Sorry it took so long to get back. Foul weather and other considerations prevented more timely reply. I swapped my #1 & #3 coils and the weak spark followed the swap. I replaced the weak coil and did a trailer on throttle test and it would push good.

The problem went back to a bad thermostat on starboard side. Overheat weakened the #1 (top) coil. I tested the spark on #2, #3, & #4, using a spark gap tester. I put the gap tester on #1 and then had to climb a step ladder to be able to read timing marks. I never looked at the spark length on #1 as timing light was blinking.:redface: DUMB! When I pulled coil it looked cooked, but didn't appear so when mounted.
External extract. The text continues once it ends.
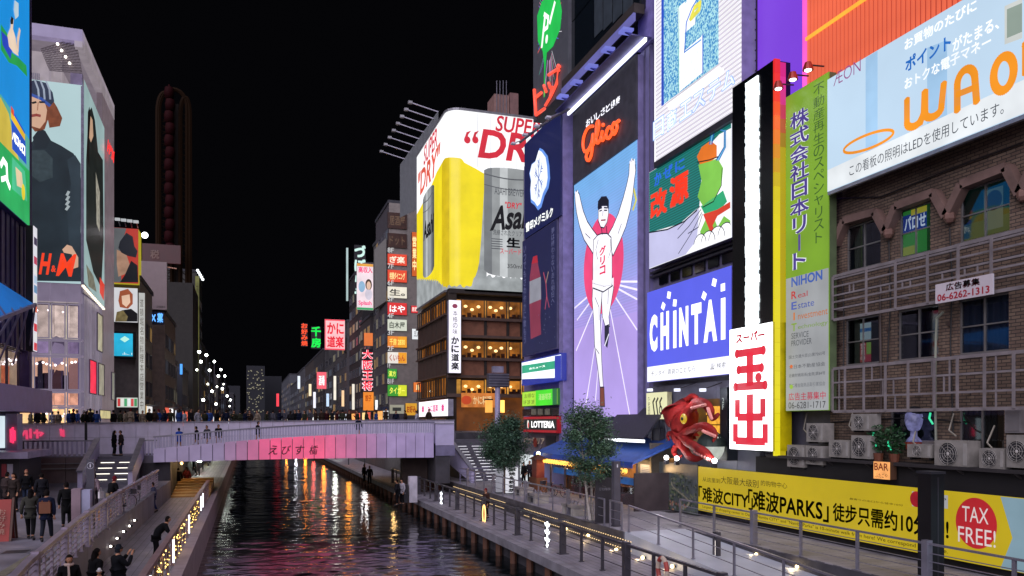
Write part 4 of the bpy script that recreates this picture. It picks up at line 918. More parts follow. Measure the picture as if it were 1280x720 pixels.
for rr_, mt in ((0, EM('2a70c8', 1)), (1.6, EM('70c8e8', 1.1)), (3.2, EM('1a50b0', 1))): sg.pline([(888+rr_, 180), (890+rr_, 168-rr_*.3), (900, 160-rr_*.5), (908-rr_*.4, 164), (908-rr_*.5, 184), (900-rr_, 200)], .09, mt, 7)
sg.pline([(873, 203), (888, 200), (899, 196)], .06, EM('20301c', .5), 9); sg.pline([(904, 211), (903, 232), (893, 252), (880, 259)], .06, EM('20301c', .5), 9)
for ch, x0, y0, x1, y1, mt, bo in (('か', 819, 234, 828, 216, EM('2f68d8', 1.1), .04), ('ぜ', 830, 226, 842, 209, EM('2f68d8', 1.1), .04), ('に', 845, 217, 857, 201, EM('2f68d8', 1.1), .04), ('改', 814, 276, 835, 240, EM('f03c28', 1.15), .05), ('源', 838, 262, 862, 222, EM('f03c28', 1.15), .05)):
    p = sg.px(x0, y0); q = sg.px(x0, y1); r = sg.px(x1, y0); sg.text(ch, p[0], p[1], r[0], q[1]-.1, mt, bo, 0, 10)
sg.done('print')
# CHINTAI
sg = rsign('billboard', 'violet-blue lit billboard with bold white letters CHINTAI', 'billboard', FX-.75, 809.5, 914.5, 366, 478, depth=.45, casing=DM('6a6aa8', .5), face=EM('5a62ea', 1.05, True, .05))
hh = sg.px(809.5, 459)[1]; sg.rect(0, 0, sg.w, hh, EM('f4f4fc', 1.4, True), 1)
xs = [(0.04, .145), (.19, .30), (.355, .395), (.43, .54), (.575, .69), (.715, .86), (.90, .945)]
for ch, (u0, u1) in zip('CHINTAI', xs):
    if ch in 'I': sg.nrect(u0, .33, u1, .72, WHn, 3)
    else: sg.ntext(ch, u0, .33, u1, .735, WHn, .06, 0, 3)
for u, v, a in ((.225, .80, .2), (.30, .90, .5), (.375, .80, .6), (.72, .79, .2), (.83, .89, .4), (.92, .82, .8)):
    c = (u*sg.w, v*sg.h); s2 = .27; sg.poly([(c[0]+s2*math.cos(a+k*PI/2), c[1]+s2*math.sin(a+k*PI/2)) for k in range(4)], WHn, 3)
sg.ntext('チンタイ  賃貸のことなら', .06, .06, .62, .12, GR, 0, 0, 3); sg.ntext('☎ 検索', .78, .06, .95, .12, GR, 0, 0, 3); sg.done('lettering')
for i, x in enumerate((812, 846, 878)):
    q = onX(x, 487, FX-1.2); t = thing('sign_lamp', f'small floodlight bracket under the violet-blue billboard, {["left","middle","right"][i]} one', 'floodlight', q, 'floodlights under the violet-blue billboard')
    B().box(q.x-.1, q.x+.14, q.y-.14, q.y+.14, q.z-.1, q.z+.06).build('head', EM('e8ecff', 1.5), t); B().bar(q, (FX, q.y, q.z+.4), .05).build('arm', steeld, t)
# ---- octopus restaurant wall
ow = thing('octopus_restaurant', 'grey panelled shop front behind the giant red octopus', 'shop front', (FX, 36, ZPR))
zq = onX(811, 484, FX).z
for i in range(6):
    y1_ = yC-.2-i*1.9; B().box(FX-.05, FX+.19, y1_-1.87, y1_, ZPR, zq).build('wall_panel', DM('7a7c8c', .45, .3, .12), ow)
p0, p1 = onX(868, 560, FX), onX(904, 498, FX)
B().box(FX-.12, FX-.06, p1.y, p0.y, p0.z, p1.z).build('shop_window', EM('7a5214', .55, False, .7, 1.5), ow)
for i in range(3):
    q = onX(892+i*1.5, 513+i*12, FX-.2); B().box(FX-.22, FX-.13, q.y-.7, q.y+.7, q.z-.22, q.z+.22).build('lit_menu', EM('ffb53c', 1.1, False, .5, 4), ow)
sg = rsign('shop_sign', 'cream lit square sign with brushed くくる lettering beside the octopus', 'sign', FX-.5, 808.5, 834, 491.5, 524, depth=.3, casing=DM('b8b48a', .5), face=EM('e9e7b8', 1.05, True, .08))
k_ = EM('1c1c10', .3)
for (u0, v0, u1, v1, r) in ((.34, .78, .30, .5, 0), (.5, .78, .46, .5, 0), (.68, .78, .62, .5, 0)):
    sg.line([(u0*sg.w+.22, v0*sg.h), (u0*sg.w, (v0+v1)/2*sg.h), (u0*sg.w+.2, v1*sg.h-.5)], .14, k_, 2)
sg.ell(.72*sg.w, .34*sg.h, .2, .26, k_, 2); sg.ell(.72*sg.w, .34*sg.h, .1, .15, EM('e9e7b8', 1.05), 3); sg.nvtext('たこ家道頓堀', .08, .15, .2, .85, k_, 0, 2); sg.done('lettering')
rg = thing('wheel_emblem', 'thin dark iron wheel hanging on the wall under the cream sign', 'wheel', (FX-.4, 40, 5)); c = onX(824, 546, FX-.4); r = .95
B().tube([(FX-.4, c.y-r*math.cos(k*PI/12), c.z+r*1.15*math.sin(k*PI/12)) for k in range(25)], .05, 6).build('rim', steeld, rg)
B().box(FX-.35, FX-.1, c.y-.1, c.y+1.1, c.z-.35, c.z+.5).build('bracket', steeld, rg); B().bar((FX-.4, c.y, c.z-r*1.1), (FX-.4, c.y, c.z+r*1.1), .05).build('spoke', steeld, rg)
fp = thing('floor_post', 'dark vertical shop sign reading 2F right of the octopus', 'sign', (FX-.5, 33, 5)); p0, p1 = onX(902, 575, FX-.6), onX(911, 484, FX-.6)
B().box(FX-.7, FX-.1, p1.y, p0.y, p0.z, p1.z).build('casing', DM('2c333a', .4, .3), fp)
sg = Sign('', '', '', (FX-.7, p0.y, p0.z), UR, p0.y-p1.y, p1.z-p0.z, parent=fp); sg.nvtext('2F', .25, .68, .8, .86, EM('d0dcd8', .8), 0, 1); sg.done('lettering')
# octopus: one skinned body
def skin_mesh(name, verts, edges, radii, mat, parent=None, sub=2, smooth=True, root=0):
    me = bpy.data.meshes.new(name); me.from_pydata([tuple(v) for v in verts], edges, [])
    o = bpy.data.objects.new(name, me); COL.objects.link(o)
    md = o.modifiers.new('s', 'SKIN'); md.use_smooth_shade = smooth
    sv_ = me.skin_vertices[0].data
    for i, r in enumerate(radii): sv_[i].radius = (r, r) if not isinstance(r, tuple) else r; sv_[i].use_root = (i == root)
    if sub: sb = o.modifiers.new('u', 'SUBSURF'); sb.levels = sub; sb.render_levels = sub
    dg = bpy.context.evaluated_depsgraph_get(); dg.update(); nm = bpy.data.meshes.new_from_object(o.evaluated_get(dg), depsgraph=dg)
    bpy.data.objects.remove(o); bpy.data.meshes.remove(me); nm.materials.clear(); nm.materials.append(mat); nm.name = name
    return nm
OX = FX-1.3
oc_ = thing('octopus', 'giant red octopus sculpture with curling arms and a yellow eye on the shop wall', 'sculpture', (OX, onX(865, 580, OX).y, onX(865, 578, OX).z))
V_, E_, R_ = [], [], []
def chain(pts, rads, frm=None):
    k = frm
    for (x, y, dx), r in zip(pts, rads):
        p = onX(x, y, OX+dx); V_.append(Vector((OX+dx, p.y, p.z))-LOC[oc_]); R_.append(r*(.98 if r > .5 else .66)); i = len(V_)-1
        if k is not None: E_.append((k, i))
        k = i
    return k
chain([(853, 545, .1), (856, 530, 0), (851, 520, 0), (847, 511, 0), (847, 504, 0)], [.55, .8, 1.12, 1.08, .6])
chain([(862, 512, -.3), (872, 502, -.5), (883, 505, -.6), (889, 515, -.6), (890, 525, -.5), (895, 521, -.4), (899, 516, -.3)], [.36, .42, .40, .34, .3, .22, .1], 1)
chain([(864, 538, -.5), (872, 534, -.7), (882, 532, -.7), (892, 538, -.6), (895, 545, -.5), (891, 552, -.4)], [.34, .36, .34, .26, .18, .08], 0)
chain([(862, 554, -.6), (872, 560, -.8), (882, 566, -.8), (890, 574, -.7), (893, 580, -.6)], [.36, .42, .38, .26, .12], 0)
chain([(856, 562, -.4), (862, 571, -.6), (870, 574, -.6), (879, 572, -.5)], [.32, .34, .28, .12], 0)
chain([(843, 546, .1), (837, 540, .1), (834, 545, .1), (837, 551, .1)], [.26, .2, .14, .06], 0)
chain([(845, 556, -.1), (842, 566, -.2), (848, 573, -.2), (853, 569, -.2)], [.28, .24, .18, .08], 0)
chain([(858, 500, .1), (866, 494, .1), (873, 499, .1), (868, 506, .1)], [.25, .24, .22, .1], 2)
m = skin_mesh('body', V_, E_, R_, DM('8e1c1a', .7, 0, .5, 1.8, .8, spec=.3), sub=2); link('body', m, oc_)
ec = onX(854.5, 523.5, OX-1.0)
B().ball((OX-1.0, ec.y, ec.z), (.12, .27, .27), 12, 8).build('eye', EM('e8c020', .8), oc_, smooth=True); B().ball((OX-1.1, ec.y-.03, ec.z), (.05, .12, .1), 8, 6).build('pupil', black, oc_)
sk = B(); random.seed(2)
for pts in ([(884, 508), (888, 520)], [(878, 536), (892, 542)], [(868, 562), (886, 572)], [(864, 507), (880, 503)]):
    for k in range(7):
        f = k/6; x = pts[0][0]+(pts[1][0]-pts[0][0])*f; y = pts[0][1]+(pts[1][1]-pts[0][1])*f+3; p = onX(x, y, OX-1.0); sk.ball((OX-1.0+.05, p.y, p.z), (.1, .09, .09), 7, 4)
sk.build('suckers', DM('d88a80', .5), oc_)['kind'] = 'stuff'
lt = thing('paper_lantern', 'round white and dark lantern held among the octopus arms', 'lantern', (OX, 0, 4)); c = onX(887, 558, OX-.2)
B().ball((OX-.1, c.y, c.z), (.62, .72, .78), 16, 10).build('globe', EM('cfd6cc', .8, False, .2, 4), lt, smooth=True); B().lathe((OX-.1, c.y, c.z), [(.74, .0), (.73, .1), (.68, .32), (.5, .56), (.28, .74), (0, .81)], 18).build('shade', DM('1c2c28', .6), lt)
for i, (x, y) in enumerate([(833, 572), (846, 573), (893, 576)]):
    q = onX(x, y, FX-2.0); t = thing('floodlight', ('bright white floodlight at the foot of the wall left of the octopus', 'white floodlight directly under the octopus head', 'white floodlight under the lowest octopus arm')[i], 'floodlight', q, 'floodlights under the octopus')
    B().ball(q, .13, 10, 6).build('bulb', EM('ffffff', 9), t); B().box(q.x-.1, q.x+.1, q.y-.1, q.y+.1, q.z-.35, q.z-.12).build('body', dark, t)
    L = bpy.data.lights.new('flood', 'POINT'); L.energy = 45; L.shadow_soft_size = .1; lo = bpy.data.objects.new('flood', L); COL.objects.link(lo); lo.location = Vector(q)+Vector((-.3, 0, .1))
L = bpy.data.lights.new('flood', 'POINT'); L.energy = 120; L.shadow_soft_size = .3; L.color = (.9, .92, 1); lo = bpy.data.objects.new('flood', L); COL.objects.link(lo); q = onX(846, 492, FX-2.6); lo.location = q

# ---- banner wall at promenade level
BX = 22.55
def banner(label, x0, x1, yt, yb2, face, name='banner'):
    return rsign(name, label, name.replace('_', ' '), BX, x0, x1, yt, yb2, depth=.12, casing=dark, face=face, border=.0)
YE = DM('e2c400', .5, 0, .06)
YEL = EM('e6c800', .62, False, .10, .4)
sg = rsign('banner', 'long yellow banner with black Chinese lettering and a red TAX FREE disc', 'banner', BX, 873.5, 1400, 583, 637.5, depth=.12, casing=dark, face=YEL)
BK = DM('15120a', .6)
def btext(t, x0, x1, y0, y1, bold=.0, mat=BK, layer=2):
    p = sg.px(x0, y1); q = sg.px(x0, y0); r = sg.px(x1, y1); sg.text(t, p[0], p[1], r[0], q[1], mat, bold, 0, layer)
btext('从这里到', 879, 901, 596, 601.5, .0); btext('大阪最大级别', 902, 949, 595, 604); btext('的购物中心', 952, 985, 600, 607, 0)
btext('「难波CITY」', 874, 942, 607, 626, .02); btext('「难波PARKS」', 936, 1037, 611, 636, .02); btext('徒步只需约10分钟!', 1042, 1187, 628, 651, .02)
btext('Largest-class shopping center in Osaka, "Namba CITY" and "Namba Parks" is 10-minute walk from here! We correspond to tax free.', 879, 1186, 631, 635.5)
btext('最寄りの出口から徒歩10分', 1063, 1130, 622, 624.5, 0)
a1 = sg.px(1141, 614); a2 = sg.px(1152, 634); sg.rect(a1[0], a2[1], a2[0], a1[1], EM('e8e4e4', .5), 2); sg.ell((a1[0]+a2[0])/2, (a1[1]+a2[1])/2, .28, .28, DM('d02030', .5), 3)
a1 = sg.px(1174, 618); a2 = sg.px(1186, 636); sg.rect(a1[0], a2[1], a2[0], a1[1], EM('d8d8dc', .5), 2); btext('JP', 1176, 1184, 622, 628, 0, DM('303848', .5), 4)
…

I am glad it didn't get to where I was pulling plug wires from a running engine. I quit that 30 years ago.I get lit up every time somewhere in the process. I got "hit" onetime with leather palmed work gloves on. It got me through cotton part of fingers, I guess. :eek: When I used pliers I would damage boot so I quit. I was told that it was bad on ignitions (on cars) so I started using putting old plug in wire and using pliers to ground plug to block. That being said I can see live test would show better results. I didn't have to have much excuse to quit. :rolleyes:

I did do the compression check like the FAQ said. I mislead you probably. I sure feel dumb. The problem was staring at me and I was looking the other way. Thanks for your help maybe this confession will keep somebody else from pulling the same stunt.